━━ Listed entries

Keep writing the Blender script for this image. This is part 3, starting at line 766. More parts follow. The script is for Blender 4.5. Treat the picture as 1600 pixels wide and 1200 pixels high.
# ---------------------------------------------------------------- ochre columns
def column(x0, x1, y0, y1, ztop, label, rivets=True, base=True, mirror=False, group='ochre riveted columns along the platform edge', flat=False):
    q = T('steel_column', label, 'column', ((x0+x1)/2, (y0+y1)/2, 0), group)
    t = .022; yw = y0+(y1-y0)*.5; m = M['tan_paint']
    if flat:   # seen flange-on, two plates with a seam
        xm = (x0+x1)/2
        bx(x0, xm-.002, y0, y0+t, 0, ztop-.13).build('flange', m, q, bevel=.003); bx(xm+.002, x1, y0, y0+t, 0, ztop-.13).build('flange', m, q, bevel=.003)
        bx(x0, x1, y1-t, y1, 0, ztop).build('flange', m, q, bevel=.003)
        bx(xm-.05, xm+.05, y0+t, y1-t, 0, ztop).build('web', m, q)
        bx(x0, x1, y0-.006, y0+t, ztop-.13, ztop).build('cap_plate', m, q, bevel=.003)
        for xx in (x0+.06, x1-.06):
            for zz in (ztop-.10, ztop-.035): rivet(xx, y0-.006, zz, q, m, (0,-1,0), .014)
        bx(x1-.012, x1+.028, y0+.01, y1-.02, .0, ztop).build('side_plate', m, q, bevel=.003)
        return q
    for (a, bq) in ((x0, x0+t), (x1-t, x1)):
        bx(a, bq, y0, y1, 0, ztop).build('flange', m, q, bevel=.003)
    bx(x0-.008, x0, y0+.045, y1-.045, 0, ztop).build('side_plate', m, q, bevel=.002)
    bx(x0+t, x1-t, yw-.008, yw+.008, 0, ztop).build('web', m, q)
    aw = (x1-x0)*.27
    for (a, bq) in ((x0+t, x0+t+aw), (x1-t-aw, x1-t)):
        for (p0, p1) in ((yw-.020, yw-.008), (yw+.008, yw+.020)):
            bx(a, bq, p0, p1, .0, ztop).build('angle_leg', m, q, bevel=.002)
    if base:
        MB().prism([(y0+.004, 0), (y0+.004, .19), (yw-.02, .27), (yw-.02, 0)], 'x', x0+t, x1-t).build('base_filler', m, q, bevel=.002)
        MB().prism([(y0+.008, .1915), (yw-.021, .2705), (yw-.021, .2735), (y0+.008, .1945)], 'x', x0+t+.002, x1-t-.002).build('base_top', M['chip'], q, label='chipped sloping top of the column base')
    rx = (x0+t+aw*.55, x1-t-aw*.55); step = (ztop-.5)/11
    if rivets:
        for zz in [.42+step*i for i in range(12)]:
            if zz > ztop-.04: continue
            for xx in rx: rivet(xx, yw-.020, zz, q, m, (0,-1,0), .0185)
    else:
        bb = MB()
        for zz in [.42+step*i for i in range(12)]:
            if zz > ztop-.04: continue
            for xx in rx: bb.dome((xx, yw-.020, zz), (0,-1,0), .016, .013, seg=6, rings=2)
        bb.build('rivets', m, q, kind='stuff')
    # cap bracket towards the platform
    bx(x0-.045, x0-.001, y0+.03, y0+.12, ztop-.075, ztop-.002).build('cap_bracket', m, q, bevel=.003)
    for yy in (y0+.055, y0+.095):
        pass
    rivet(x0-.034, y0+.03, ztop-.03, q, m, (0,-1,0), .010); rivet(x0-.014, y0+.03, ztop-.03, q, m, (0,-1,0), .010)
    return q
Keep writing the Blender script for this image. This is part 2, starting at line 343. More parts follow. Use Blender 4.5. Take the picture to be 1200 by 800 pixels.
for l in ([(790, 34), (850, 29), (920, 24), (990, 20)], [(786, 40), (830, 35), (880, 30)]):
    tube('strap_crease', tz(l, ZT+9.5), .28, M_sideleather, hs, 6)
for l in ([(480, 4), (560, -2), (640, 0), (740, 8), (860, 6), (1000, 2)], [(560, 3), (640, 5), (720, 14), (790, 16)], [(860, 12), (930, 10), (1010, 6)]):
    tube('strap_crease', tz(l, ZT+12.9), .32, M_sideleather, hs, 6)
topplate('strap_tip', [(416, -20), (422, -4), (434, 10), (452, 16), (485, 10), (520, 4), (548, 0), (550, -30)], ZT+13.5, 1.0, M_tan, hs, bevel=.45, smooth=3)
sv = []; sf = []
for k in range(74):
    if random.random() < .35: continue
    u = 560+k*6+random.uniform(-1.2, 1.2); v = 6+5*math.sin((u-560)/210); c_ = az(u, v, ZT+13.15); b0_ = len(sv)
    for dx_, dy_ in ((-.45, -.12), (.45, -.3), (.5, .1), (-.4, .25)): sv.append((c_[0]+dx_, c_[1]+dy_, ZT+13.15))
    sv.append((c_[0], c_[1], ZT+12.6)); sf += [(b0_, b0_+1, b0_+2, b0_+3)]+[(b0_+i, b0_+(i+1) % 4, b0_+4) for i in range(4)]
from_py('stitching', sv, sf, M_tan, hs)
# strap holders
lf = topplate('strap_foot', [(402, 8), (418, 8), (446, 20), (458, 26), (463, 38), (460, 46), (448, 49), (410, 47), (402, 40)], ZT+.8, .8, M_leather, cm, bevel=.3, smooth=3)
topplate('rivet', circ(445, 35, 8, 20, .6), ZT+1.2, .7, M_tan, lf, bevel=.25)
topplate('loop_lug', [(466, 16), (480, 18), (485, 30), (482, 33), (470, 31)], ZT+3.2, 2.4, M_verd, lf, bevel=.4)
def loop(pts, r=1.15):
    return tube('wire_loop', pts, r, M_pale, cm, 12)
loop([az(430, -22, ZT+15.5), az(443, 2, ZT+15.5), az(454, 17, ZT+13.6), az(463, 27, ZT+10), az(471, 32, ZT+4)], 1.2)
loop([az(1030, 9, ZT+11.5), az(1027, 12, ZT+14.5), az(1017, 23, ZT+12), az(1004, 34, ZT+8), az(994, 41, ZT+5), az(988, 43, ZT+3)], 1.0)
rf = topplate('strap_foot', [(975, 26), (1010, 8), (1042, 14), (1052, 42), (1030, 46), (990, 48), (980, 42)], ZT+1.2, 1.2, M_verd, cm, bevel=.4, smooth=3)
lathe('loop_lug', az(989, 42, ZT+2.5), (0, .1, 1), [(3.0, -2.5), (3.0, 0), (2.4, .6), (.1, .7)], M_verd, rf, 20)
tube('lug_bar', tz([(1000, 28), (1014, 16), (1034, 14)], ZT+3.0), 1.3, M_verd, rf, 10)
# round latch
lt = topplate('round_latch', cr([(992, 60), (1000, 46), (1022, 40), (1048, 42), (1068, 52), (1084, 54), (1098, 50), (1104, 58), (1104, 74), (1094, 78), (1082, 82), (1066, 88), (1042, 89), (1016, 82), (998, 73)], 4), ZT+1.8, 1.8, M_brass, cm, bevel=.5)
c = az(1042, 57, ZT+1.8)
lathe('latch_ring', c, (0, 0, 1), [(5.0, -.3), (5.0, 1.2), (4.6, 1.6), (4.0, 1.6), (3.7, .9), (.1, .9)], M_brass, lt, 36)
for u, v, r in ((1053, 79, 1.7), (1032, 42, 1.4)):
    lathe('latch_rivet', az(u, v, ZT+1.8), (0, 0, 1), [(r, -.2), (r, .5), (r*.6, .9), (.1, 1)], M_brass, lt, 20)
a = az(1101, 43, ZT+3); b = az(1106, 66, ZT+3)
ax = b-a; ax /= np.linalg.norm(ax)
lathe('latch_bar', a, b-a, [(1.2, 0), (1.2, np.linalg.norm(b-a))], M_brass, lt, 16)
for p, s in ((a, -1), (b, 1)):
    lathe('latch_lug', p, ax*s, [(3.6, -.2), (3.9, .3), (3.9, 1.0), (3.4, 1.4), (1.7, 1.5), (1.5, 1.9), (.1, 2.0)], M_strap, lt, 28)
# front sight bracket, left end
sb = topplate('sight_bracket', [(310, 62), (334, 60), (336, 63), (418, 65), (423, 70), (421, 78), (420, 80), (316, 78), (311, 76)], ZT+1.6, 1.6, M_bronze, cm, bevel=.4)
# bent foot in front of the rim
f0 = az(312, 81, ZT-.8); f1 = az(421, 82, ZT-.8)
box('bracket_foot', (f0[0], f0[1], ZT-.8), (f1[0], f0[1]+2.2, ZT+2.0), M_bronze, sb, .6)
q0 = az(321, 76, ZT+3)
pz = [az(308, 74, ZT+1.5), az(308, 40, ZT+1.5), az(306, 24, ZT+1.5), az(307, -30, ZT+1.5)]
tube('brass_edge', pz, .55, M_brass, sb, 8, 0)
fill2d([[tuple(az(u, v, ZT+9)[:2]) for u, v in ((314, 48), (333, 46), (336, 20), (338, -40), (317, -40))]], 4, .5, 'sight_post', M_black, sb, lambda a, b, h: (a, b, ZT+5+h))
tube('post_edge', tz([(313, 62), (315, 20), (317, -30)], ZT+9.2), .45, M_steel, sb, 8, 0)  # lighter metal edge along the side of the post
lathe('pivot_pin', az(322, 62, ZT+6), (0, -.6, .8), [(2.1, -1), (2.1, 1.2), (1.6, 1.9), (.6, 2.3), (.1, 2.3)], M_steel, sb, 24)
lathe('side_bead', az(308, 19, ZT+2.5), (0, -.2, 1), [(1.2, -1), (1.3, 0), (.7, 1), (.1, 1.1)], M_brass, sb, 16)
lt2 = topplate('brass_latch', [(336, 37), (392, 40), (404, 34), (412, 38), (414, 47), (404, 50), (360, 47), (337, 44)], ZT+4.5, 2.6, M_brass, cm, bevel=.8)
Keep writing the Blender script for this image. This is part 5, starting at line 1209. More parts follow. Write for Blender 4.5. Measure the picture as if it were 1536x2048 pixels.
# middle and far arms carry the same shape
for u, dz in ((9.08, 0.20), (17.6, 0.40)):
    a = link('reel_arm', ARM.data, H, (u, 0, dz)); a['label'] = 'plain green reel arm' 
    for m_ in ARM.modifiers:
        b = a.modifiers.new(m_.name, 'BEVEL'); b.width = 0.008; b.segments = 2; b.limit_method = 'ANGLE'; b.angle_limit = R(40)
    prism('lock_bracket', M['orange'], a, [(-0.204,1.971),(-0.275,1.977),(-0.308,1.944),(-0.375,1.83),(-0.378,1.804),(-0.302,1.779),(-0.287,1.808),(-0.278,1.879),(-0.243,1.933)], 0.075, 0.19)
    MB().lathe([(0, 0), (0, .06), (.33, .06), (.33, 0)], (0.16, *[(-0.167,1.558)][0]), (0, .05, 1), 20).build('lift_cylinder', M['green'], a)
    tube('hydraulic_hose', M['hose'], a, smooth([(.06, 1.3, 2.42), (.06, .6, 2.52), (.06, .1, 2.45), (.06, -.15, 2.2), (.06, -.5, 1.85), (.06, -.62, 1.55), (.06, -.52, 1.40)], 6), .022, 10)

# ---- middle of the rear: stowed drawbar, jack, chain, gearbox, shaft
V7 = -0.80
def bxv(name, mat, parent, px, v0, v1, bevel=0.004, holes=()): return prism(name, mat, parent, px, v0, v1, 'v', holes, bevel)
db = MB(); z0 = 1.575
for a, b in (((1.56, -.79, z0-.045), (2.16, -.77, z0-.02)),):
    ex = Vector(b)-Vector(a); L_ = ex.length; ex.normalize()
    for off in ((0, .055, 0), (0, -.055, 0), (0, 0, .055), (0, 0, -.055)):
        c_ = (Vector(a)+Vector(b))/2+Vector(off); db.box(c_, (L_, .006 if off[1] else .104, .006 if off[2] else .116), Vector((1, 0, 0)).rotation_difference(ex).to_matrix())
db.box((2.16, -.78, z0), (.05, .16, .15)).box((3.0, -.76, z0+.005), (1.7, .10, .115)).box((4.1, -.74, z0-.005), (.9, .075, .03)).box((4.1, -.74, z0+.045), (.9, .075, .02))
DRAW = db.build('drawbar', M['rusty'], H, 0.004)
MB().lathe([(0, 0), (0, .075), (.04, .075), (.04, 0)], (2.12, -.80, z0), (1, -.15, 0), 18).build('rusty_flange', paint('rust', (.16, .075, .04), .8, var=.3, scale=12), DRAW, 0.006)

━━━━

In the entries above, identify each line that includes the string "script", then copy it.

Keep writing the Blender script for this image. This is part 3, starting at line 766. More parts follow. The script is for Blender 4.5. Treat the picture as 1600 pixels wide and 1200 pixels high.
Keep writing the Blender script for this image. This is part 2, starting at line 343. More parts follow. Use Blender 4.5. Take the picture to be 1200 by 800 pixels.
Keep writing the Blender script for this image. This is part 5, starting at line 1209. More parts follow. Write for Blender 4.5. Measure the picture as if it were 1536x2048 pixels.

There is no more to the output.